The Pelican Crisis Continues

Local News

Despite at least six years of Brown pelican fatalities along a busy stretch of valley roadway, the well-documented primary cause of vehicles hitting the birds has yet to be addressed, and the potential for a serious accident looms.

Boyd Blihovde, Manager Laguna Atascosa National Wildlife Refuge, “It is a disaster waiting to happen in my opinion.  If something isn’t done soon, there is easily going to be some type of a major accident there.” 
Approximately 20 brown pelicans were struck and killed by vehicles on Highway 48 between Brownsville and Port Isabel during the recent cold front. Boyd Blihovde was one of some dozen volunteers that prevented the death toll from being much worse. 
“It would have easily been over 200 pelicans likely killed if there weren’t so many volunteers there to help.” 
Unfortunately, pelican deaths have occurred for at least the past six years along this stretch of busy highway as pelicans are forced to fly into strong north winds while attempting to reach their roosting site in the Bahia Grande Unit of Laguna Atascosa National Wildlife Refuge.   
Many of the pelicans crash into three concrete barriers separating four lanes of traffic and extending along the highway’s shoulder.
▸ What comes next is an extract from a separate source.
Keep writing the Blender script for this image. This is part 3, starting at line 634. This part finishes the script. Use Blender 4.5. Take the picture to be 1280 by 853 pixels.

The solid four-foot high walls atop the raised roadway create a deadly downdraft forcing the birds onto the road. 
Last year, more than 100 pelicans were killed in separate incidents, and this spurred the organization of a volunteer “Pelican Team” to help remove birds from the highway and carry them across the road to safety. 
Thanks to the efforts of the Texas Department of Public Safety, Texas Parks and Wildlife and others, traffic along this 75 mile per hour stretch of highway across the Gayman Channel was temporarily slowed, but the potential for a tragic accident looms. 
Blihovde says, “It is an emergency. We really need to do something quick…We are hoping to talk to TxDOT about at least some temporary measures that would maybe include removing some of the concrete barriers to produce some gaps in that barrier so that wind can get thru, and the pelicans can have a way to get across that road.”